Sift the material for lines containing "objects", and return them.

## start Material for this task

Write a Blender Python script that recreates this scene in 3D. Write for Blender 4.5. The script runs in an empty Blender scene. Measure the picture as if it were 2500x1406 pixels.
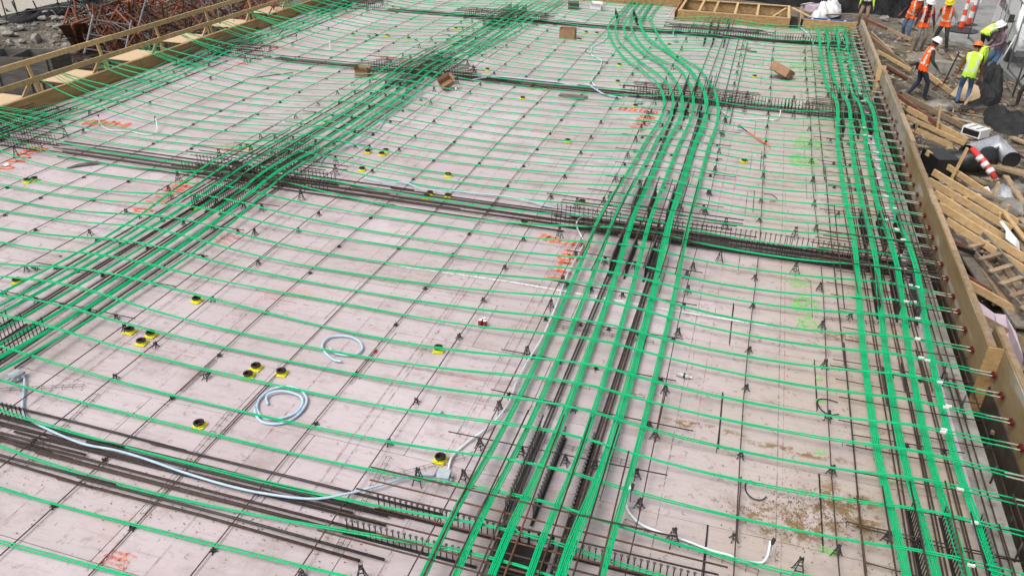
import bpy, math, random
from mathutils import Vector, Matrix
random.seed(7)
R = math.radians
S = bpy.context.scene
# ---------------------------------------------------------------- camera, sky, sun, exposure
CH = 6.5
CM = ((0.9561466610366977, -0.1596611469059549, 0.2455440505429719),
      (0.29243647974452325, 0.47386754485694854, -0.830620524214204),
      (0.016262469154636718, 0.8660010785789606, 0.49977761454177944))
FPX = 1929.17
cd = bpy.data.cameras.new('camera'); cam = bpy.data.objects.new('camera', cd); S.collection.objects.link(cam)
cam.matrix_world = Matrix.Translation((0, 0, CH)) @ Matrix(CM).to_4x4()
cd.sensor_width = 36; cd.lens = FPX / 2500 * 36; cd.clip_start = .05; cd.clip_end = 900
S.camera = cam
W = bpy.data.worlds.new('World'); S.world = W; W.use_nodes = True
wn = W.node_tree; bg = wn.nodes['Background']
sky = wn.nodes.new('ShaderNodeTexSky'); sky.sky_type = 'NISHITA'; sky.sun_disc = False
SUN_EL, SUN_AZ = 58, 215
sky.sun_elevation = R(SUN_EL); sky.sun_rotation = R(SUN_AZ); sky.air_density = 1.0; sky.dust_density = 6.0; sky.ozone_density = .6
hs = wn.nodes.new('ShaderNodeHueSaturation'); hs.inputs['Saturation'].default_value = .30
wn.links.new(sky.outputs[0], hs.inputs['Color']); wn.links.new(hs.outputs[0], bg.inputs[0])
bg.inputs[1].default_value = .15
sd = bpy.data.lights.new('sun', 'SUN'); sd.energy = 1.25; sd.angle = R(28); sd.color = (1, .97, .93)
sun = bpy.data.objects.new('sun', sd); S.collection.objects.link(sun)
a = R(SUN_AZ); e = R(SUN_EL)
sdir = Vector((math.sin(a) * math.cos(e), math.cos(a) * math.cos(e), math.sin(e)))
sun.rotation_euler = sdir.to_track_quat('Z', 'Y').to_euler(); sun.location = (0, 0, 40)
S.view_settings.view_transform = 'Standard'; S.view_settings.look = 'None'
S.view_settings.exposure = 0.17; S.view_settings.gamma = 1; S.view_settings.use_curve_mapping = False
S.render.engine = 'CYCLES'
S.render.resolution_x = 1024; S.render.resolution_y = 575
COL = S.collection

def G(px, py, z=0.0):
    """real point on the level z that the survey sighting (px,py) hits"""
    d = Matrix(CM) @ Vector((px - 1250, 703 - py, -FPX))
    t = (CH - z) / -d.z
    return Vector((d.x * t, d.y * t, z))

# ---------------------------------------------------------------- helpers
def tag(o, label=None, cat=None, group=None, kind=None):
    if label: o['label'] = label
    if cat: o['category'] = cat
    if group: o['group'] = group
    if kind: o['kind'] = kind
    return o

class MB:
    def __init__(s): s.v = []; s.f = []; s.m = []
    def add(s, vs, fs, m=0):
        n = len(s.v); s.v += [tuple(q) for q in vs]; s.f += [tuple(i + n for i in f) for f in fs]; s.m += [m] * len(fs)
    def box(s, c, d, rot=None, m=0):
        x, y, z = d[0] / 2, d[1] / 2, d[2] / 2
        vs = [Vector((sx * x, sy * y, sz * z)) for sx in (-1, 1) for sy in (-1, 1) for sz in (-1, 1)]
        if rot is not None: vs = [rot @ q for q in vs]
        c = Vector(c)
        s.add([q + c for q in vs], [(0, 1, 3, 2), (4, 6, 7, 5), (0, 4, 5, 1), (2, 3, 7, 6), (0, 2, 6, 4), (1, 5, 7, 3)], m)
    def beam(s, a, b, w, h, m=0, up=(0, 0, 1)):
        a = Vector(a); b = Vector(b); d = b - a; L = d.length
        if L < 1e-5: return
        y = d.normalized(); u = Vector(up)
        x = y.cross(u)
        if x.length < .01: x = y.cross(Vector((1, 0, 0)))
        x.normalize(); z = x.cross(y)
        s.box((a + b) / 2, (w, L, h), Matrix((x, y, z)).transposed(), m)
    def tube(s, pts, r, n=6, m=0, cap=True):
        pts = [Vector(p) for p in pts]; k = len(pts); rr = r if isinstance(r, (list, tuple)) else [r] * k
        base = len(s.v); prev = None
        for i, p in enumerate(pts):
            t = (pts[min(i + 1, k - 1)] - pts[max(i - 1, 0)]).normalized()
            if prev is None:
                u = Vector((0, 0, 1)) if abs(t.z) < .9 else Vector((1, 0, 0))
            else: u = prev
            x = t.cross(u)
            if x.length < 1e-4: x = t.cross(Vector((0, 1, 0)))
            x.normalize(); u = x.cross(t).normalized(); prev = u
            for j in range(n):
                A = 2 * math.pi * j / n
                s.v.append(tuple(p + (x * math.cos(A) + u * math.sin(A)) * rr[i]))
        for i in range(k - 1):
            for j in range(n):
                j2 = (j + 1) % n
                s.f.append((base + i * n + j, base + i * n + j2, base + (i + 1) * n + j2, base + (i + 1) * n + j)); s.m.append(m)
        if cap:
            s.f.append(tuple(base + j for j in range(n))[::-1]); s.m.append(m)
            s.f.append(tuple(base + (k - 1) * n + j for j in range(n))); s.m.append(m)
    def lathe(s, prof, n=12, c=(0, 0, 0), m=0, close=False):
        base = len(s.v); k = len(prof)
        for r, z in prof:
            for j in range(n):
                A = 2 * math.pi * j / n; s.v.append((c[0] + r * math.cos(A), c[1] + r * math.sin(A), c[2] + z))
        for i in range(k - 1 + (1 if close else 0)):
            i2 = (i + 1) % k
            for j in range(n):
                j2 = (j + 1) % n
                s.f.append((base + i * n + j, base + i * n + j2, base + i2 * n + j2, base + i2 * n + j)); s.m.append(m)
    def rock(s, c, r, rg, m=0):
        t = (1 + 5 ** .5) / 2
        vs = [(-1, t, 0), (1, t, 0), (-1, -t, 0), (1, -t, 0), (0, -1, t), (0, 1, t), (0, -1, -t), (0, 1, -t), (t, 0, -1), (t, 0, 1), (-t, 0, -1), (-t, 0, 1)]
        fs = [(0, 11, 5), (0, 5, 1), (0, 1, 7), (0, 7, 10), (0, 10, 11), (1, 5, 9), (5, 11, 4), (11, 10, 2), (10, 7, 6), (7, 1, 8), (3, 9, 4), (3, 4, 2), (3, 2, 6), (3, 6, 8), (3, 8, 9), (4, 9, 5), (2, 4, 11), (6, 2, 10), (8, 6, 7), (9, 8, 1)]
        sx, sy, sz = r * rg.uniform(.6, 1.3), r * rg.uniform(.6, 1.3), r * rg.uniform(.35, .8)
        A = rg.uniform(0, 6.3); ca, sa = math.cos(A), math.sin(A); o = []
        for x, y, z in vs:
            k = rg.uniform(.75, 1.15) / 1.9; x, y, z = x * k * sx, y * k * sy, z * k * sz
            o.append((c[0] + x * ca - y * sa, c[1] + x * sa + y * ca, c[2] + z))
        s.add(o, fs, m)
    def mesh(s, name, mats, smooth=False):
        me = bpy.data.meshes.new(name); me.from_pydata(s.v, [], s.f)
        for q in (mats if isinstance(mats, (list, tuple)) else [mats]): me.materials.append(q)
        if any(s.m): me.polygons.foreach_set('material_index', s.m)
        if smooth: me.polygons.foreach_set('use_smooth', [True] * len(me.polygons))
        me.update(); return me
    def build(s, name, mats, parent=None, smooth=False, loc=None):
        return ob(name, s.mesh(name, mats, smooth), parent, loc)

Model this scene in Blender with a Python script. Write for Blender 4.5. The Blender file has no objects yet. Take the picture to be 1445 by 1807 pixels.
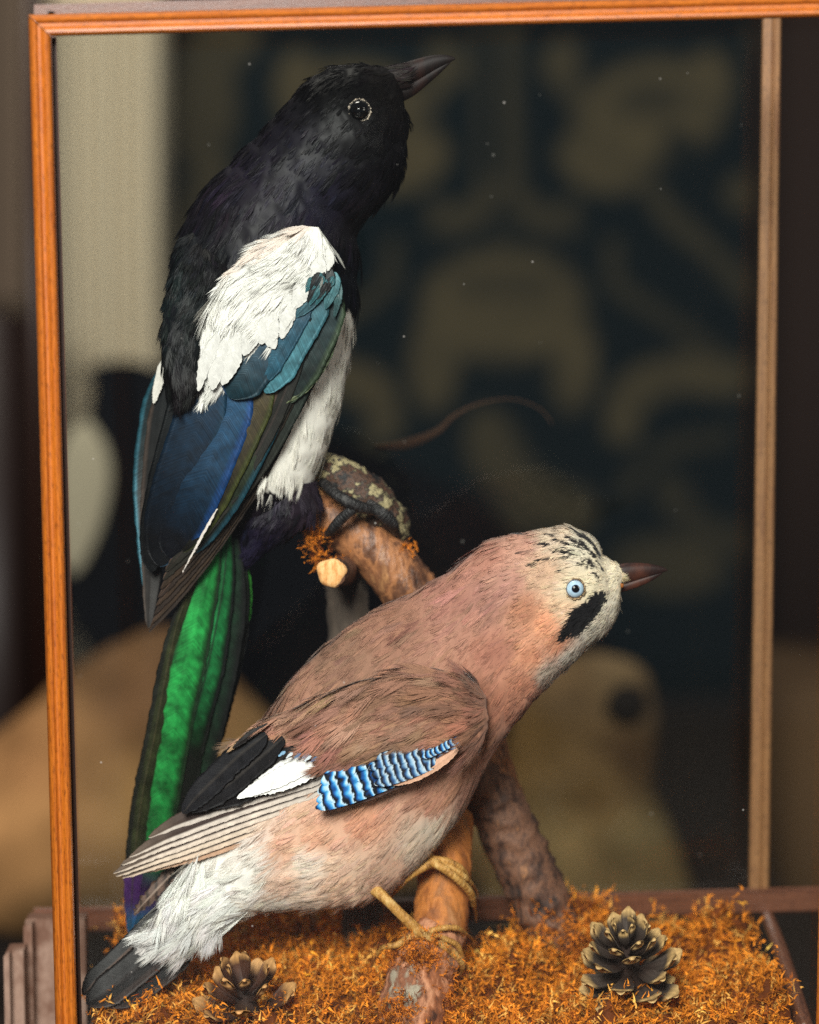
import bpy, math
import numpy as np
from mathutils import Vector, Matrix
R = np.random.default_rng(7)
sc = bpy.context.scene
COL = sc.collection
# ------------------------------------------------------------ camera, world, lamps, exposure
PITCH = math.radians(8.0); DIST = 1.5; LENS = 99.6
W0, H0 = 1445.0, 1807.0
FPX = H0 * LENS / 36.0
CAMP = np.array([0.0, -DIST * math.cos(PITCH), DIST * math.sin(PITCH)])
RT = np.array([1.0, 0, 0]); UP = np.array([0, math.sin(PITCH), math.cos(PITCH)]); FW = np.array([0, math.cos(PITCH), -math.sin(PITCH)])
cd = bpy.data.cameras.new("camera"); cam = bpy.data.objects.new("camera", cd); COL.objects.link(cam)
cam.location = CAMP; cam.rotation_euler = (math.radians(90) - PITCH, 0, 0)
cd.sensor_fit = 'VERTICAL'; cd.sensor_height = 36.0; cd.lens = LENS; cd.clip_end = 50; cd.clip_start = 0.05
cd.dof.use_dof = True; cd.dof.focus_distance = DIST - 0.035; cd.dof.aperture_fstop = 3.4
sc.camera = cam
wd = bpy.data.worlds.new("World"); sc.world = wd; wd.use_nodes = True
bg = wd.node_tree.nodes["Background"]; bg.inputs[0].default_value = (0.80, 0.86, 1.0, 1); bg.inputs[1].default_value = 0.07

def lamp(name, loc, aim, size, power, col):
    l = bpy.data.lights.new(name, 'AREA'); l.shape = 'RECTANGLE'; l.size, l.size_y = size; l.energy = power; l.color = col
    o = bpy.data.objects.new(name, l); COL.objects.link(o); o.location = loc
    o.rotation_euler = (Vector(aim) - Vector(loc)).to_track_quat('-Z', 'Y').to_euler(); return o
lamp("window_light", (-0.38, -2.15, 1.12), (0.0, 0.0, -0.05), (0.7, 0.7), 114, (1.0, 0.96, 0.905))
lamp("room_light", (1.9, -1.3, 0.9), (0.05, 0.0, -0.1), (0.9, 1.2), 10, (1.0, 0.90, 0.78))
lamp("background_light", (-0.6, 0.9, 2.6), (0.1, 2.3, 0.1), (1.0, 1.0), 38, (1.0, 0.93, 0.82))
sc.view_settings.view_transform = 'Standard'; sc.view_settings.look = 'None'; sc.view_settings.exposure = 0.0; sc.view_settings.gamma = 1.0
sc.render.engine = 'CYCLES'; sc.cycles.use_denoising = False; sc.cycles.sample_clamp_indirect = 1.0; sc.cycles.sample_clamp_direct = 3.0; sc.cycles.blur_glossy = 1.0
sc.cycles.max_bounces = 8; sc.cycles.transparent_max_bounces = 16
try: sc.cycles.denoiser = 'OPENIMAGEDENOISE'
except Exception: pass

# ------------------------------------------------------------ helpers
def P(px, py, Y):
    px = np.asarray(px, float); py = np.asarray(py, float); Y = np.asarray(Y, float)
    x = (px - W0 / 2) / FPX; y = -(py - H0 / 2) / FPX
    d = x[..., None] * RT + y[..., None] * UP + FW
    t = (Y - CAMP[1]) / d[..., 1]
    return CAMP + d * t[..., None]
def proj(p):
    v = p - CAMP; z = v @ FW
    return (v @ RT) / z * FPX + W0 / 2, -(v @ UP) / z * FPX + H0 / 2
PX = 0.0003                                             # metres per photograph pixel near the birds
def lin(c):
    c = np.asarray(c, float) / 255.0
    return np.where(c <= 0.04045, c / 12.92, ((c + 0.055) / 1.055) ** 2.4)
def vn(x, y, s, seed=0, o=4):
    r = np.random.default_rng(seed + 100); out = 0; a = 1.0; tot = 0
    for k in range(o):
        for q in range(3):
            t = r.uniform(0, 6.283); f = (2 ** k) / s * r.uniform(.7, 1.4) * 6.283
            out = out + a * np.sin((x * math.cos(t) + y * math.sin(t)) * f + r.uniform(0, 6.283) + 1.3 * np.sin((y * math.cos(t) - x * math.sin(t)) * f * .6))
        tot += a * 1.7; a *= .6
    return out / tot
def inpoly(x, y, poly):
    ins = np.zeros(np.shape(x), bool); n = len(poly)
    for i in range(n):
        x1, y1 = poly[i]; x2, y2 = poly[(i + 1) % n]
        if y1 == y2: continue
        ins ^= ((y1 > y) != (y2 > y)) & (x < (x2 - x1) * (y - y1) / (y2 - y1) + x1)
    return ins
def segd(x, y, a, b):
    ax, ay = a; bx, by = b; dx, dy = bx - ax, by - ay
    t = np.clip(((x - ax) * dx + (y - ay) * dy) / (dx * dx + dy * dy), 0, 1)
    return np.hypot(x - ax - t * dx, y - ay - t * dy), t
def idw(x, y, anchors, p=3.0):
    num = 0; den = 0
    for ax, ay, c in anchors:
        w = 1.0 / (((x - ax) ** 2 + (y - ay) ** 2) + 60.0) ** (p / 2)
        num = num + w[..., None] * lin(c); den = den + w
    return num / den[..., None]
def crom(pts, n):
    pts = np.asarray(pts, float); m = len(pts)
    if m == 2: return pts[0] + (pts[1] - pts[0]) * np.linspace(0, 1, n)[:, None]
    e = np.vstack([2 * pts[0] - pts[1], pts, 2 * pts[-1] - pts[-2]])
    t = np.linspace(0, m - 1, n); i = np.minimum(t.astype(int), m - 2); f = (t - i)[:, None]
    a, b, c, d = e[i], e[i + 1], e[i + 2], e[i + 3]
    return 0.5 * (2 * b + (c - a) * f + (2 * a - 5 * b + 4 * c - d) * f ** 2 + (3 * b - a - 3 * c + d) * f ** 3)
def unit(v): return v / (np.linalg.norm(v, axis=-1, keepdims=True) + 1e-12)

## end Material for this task

Output for this task:
cd = bpy.data.cameras.new('camera'); cam = bpy.data.objects.new('camera', cd); S.collection.objects.link(cam)
sun = bpy.data.objects.new('sun', sd); S.collection.objects.link(sun)
Model this scene in Blender with a Python script. Write for Blender 4.5. The Blender file has no objects yet. Take the picture to be 1445 by 1807 pixels.
cd = bpy.data.cameras.new("camera"); cam = bpy.data.objects.new("camera", cd); COL.objects.link(cam)
    o = bpy.data.objects.new(name, l); COL.objects.link(o); o.location = loc